Former FBI agent Coleen Rowley is one of the most effective whistleblowers in history. Despite battling the nation’s most Machiavellian bureaucracies, she somehow has retained the vision of a Mr. Smith Goes to Washington — idealism combined with steely determination. Now she wants to channel that energy toward community service in Congress. How much could taxpayers’ lives be bettered, if their congressperson were the gold standard on public service scales?

Those are strong superlatives, and high hopes. Who are whistleblowers, anyway? Aren’t they nutty, disloyal troublemakers who are never satisfied? Well, it takes all kinds .... But legally, whistleblowers are employees who exercise free speech rights to challenge abuses of power that betray the public trust. In other words, they exercise freedom of speech when it counts. They help prevent avoidable disasters by the freedom to warn. They impose accountability through the freedom to protest. They help us to learn our lessons and avoid repeating mistakes through the freedom to educate.

I’ve drawn those conclusions as legal director since 1979 for the Government Accountability Project, a national whistleblower support organization. GAP is non-partisan. I’m speaking publicly as an individual about a political candidate, not an organizational leader. It is something I never have done before.

But Coleen Rowley is special. She remained an idealistic public servant in one of government’s murkiest, most power-abusing bureaucracies - the FBI. She witnessed investigative agents in the Minneapolis Division pull their hair out as they attempted to investigate a terrorist suspect who was later found to have ties to the mastermind of the 9-11 terrorist conspiracy. But after 9-11, many officials were loath to air the dirty laundry, to engage in the painful process of admitting and unraveling the mistakes.

Ms. Rowley "committed the truth" and got away with it, almost a miracle in Washington, D.C. Her success sparked a stampede of disclosures by national security whistleblowers whose analogous warnings had been ignored by a bureaucracy in denial. Hers and their testimony became the foundation for the 9/11 Commission Report and nearly all meaningful congressional oversight of the last five years.

She wasn’t only a pioneer introducing the truth to the history of 9/11. In January 2003 Time Magazine named her one of three Persons of the Year, along with two whistleblowers from Enron and MCI. There recognition was a milestone for whistleblowers generally. Until that point, conventional wisdom was that whistleblowers are nuts and/or traitors who never are satisfied. Increasingly now their messages are heard rather than covered up. Managers are beginning to realize that whistleblowers may well be prophets whose warnings are ignored at the bureaucrat’s peril.

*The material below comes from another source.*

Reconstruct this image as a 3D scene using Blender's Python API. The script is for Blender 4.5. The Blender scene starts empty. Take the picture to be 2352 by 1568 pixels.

The Republicans should have drafted Ms. Rowley to run for Congress. She would be ideal for the party’s advertising campaign. The number one issue is national security. And restoring our country’s moral leadership and national security is going to have to start with the truth. Republicans desperately need to prove they are not the party of corruption, especially involving government contractors. Whistleblowers are the human factor that is the Achilles’ heel of government corruption. The Department of Justice reports their lawsuits against fraud in government contracts have saved the taxpayers $15 billion since 1986, and $1.4 billion last year alone. Most basicly, Republicans portray themselves as the party of freedom. Whistleblowers like Coleen Rowley exercise freedom of speech when it means risking their professional lives.

Ms. Rowley already has changed the face and course of history by challenging the paradigm that our country is safer by enforcing secrecy at all costs, forcing blind trust that the government will take care of us. After she exposed what happened behind closed doors, national security secrecy will never be the same. She didn’t blink pursuing those values in the world’s most intimidating, secretive bureaucracy. If she pursues those same values in Congress, an American revolutionary idea might return: government for the people, instead of for itself.